** Start of AVAILABLE DATA **

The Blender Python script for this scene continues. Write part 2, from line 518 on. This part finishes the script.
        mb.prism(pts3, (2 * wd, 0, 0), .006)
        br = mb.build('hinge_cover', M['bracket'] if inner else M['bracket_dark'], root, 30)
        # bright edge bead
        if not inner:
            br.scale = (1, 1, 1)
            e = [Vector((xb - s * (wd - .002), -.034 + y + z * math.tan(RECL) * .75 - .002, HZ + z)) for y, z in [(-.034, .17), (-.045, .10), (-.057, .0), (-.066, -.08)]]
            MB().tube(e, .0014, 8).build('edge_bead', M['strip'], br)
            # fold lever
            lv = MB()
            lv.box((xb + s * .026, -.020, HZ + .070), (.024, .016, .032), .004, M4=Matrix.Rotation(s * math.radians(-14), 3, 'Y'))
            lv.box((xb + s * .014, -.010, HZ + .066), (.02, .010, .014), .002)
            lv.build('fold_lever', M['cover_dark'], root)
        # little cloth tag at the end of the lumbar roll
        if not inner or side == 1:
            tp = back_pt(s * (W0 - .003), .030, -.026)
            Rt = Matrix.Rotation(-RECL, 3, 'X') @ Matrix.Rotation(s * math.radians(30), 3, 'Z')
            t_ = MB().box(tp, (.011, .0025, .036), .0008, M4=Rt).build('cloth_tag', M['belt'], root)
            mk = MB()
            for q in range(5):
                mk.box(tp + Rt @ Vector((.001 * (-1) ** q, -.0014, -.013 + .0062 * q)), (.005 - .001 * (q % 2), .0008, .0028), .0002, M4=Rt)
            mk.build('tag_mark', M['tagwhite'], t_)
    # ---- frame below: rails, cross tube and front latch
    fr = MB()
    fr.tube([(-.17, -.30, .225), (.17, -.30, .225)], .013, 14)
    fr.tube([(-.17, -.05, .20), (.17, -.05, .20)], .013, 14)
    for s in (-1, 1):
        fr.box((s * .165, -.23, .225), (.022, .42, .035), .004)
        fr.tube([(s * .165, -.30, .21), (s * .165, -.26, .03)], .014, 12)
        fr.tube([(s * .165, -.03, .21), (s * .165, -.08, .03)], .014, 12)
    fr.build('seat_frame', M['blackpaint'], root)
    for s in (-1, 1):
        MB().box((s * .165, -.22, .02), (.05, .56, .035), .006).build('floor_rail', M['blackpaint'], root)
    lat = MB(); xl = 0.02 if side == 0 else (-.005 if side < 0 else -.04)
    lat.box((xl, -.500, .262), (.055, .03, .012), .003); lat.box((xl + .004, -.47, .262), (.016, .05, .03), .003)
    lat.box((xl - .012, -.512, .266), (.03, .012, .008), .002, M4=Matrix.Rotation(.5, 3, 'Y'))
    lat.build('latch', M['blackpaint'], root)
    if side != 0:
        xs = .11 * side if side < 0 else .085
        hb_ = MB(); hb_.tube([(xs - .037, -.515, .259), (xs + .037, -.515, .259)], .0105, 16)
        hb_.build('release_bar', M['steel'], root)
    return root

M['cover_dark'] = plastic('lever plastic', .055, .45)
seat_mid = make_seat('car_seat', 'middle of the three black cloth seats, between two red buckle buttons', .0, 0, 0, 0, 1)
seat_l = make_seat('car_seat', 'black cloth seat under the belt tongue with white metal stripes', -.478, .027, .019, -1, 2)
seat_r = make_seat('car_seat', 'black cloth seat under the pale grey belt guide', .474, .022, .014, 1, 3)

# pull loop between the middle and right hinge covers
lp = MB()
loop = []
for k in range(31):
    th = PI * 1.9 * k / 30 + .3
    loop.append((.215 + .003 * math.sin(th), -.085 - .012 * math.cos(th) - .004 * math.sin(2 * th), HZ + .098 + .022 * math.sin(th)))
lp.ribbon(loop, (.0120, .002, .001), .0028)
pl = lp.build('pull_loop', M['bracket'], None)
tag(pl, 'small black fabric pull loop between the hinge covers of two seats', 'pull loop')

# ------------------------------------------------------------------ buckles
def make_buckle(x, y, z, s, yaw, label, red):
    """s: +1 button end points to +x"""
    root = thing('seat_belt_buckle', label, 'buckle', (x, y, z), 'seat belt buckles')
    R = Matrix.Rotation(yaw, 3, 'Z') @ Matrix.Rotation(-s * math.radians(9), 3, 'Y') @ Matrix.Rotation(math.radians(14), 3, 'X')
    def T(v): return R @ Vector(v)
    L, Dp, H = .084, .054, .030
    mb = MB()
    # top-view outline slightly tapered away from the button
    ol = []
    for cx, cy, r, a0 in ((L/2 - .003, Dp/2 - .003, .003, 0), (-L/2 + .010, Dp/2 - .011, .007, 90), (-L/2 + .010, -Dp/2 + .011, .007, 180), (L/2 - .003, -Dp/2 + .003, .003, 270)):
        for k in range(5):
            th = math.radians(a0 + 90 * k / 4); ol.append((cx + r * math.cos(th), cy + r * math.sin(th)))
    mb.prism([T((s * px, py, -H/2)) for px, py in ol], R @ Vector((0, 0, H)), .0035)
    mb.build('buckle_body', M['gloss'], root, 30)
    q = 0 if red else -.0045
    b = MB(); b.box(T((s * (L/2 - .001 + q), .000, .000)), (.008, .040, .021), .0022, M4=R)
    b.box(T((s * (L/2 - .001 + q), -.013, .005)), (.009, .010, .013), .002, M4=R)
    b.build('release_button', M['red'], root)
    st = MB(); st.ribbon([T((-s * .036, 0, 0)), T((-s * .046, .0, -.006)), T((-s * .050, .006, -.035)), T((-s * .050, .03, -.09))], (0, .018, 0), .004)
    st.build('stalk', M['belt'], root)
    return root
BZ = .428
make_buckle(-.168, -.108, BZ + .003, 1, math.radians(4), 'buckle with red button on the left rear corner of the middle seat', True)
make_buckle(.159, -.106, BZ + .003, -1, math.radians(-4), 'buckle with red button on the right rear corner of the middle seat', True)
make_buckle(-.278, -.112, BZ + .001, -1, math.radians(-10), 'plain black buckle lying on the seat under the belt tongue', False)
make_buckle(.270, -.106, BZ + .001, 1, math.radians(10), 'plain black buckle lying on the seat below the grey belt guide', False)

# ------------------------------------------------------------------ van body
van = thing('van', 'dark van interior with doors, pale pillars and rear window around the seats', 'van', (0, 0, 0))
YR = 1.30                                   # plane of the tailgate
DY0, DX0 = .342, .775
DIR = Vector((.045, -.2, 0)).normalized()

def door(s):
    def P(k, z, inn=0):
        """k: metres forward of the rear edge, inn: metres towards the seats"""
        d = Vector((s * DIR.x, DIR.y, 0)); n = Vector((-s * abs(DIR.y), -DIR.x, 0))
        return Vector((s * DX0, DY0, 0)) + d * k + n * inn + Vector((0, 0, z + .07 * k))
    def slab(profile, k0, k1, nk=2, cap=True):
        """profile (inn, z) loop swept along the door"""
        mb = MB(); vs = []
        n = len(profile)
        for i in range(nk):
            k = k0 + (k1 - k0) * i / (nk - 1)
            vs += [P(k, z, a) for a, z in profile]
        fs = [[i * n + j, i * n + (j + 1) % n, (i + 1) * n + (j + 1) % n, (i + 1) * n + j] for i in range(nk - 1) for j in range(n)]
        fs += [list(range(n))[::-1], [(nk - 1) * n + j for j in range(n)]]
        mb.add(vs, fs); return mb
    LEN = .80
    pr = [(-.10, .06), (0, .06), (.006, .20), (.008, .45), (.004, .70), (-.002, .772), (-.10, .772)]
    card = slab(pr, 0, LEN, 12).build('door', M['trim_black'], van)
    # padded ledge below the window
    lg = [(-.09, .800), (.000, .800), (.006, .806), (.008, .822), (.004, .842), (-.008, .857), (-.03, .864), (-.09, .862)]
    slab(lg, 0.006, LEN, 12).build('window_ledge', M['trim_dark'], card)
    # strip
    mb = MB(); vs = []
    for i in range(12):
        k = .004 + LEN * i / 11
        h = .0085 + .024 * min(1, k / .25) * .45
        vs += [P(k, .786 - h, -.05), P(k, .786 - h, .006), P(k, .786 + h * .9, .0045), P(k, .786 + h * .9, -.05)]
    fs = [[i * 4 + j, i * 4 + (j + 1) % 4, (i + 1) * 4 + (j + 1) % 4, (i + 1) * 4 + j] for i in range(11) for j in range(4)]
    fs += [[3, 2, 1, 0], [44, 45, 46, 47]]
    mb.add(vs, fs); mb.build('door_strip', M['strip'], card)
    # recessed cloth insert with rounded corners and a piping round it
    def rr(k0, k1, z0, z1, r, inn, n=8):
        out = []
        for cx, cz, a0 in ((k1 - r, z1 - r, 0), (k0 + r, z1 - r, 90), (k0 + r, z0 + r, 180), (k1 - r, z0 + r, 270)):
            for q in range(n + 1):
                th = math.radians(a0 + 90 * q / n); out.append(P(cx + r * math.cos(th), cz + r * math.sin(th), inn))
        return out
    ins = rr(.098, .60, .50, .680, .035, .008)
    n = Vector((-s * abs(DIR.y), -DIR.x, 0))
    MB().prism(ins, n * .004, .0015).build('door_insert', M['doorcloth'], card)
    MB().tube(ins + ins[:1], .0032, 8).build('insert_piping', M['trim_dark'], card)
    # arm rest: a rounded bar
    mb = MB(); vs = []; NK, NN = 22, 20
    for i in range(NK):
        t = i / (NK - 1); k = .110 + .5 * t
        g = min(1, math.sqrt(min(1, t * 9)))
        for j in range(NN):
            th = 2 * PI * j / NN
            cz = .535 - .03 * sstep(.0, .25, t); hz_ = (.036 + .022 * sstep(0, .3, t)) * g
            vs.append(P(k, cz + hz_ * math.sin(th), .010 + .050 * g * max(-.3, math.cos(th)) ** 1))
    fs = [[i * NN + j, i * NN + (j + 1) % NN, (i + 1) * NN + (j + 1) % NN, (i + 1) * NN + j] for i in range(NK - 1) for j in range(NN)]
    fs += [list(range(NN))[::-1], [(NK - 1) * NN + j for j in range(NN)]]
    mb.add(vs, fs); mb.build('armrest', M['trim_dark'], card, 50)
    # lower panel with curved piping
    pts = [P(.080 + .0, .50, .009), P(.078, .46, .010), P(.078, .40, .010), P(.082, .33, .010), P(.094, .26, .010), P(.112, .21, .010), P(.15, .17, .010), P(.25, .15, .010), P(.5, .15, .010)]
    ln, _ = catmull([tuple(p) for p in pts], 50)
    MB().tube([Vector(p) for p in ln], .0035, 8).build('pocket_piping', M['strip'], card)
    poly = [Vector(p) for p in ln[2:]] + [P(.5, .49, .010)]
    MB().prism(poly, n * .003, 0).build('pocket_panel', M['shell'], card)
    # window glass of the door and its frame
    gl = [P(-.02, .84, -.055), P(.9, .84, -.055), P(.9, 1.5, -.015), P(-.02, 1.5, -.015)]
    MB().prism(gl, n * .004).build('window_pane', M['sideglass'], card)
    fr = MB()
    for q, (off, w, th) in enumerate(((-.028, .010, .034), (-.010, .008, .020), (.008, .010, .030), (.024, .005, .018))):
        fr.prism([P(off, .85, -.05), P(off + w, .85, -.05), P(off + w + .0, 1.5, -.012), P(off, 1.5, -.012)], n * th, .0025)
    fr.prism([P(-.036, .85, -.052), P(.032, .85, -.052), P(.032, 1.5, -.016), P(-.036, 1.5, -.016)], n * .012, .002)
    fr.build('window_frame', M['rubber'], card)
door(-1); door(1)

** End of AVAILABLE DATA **

● TASK:
Identify each line of the material where the word "from" shows up, and copy it.

● WRITTEN REPLY:
The Blender Python script for this scene continues. Write part 2, from line 518 on. This part finishes the script.
    # top-view outline slightly tapered away from the button